I just might go there next fall. And in the interests of keeping the secret a little longer, I’m not going to say where it is.

I saw Nadia every night from the time I met her until my last night in Chiang Mai when I circled the moat going around the old city of Chiang Mai.

It was so good to do that alone, even the tight spots of navigating near the old wall with vehicles coming at me. I felt light and free walking those 7+ kilometres.

I think Nadia was on the same page. She stayed at the guesthouse on the river and probably got her conversation needs met with Dean.

It’s such a gift to meet unusual, independent people while traveling.

As Natasha had said, traveling takes out a lot of stuff and distills the essence of who a person is. Then on top of that, solo female travelers crossing paths with other solo female travelers is its own magic.

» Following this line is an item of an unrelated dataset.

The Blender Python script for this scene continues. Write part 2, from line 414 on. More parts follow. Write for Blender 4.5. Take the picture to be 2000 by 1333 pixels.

It’s been a relief, this experience of connecting with kindred spirits.

But at the same time, there’s a compromise to spending time with another. Nadia had a very different rhythm than I, and sometimes it tested my patience to alter my pace to meet hers, and I’m not free to go where my feet lead me.

In some ways, that’s a blessing because I do things I wouldn’t have due to another’s influence. In other ways, I was kind of hungry for it – to simply do my own thing when I wanted as I wanted.

Those few days in Chiang Rai were pretty sweet. I got a good recharge before being around others again.

Traveling is getting me back in touch with my inner lone wolf. I met remarkable women in that workshop and made some beautiful new friends. Yet there were also plenty of times when I needed to go be by myself for a while. Usually to write, but often times simply just to be.

It’s a dance of solitude and connection, the alone time of being with one’s self and connecting with other beings for a brief friendship of two ships passing in the night, the horn sounding in the air as we all go our separate ways.

Most of these women I’ll probably never see again.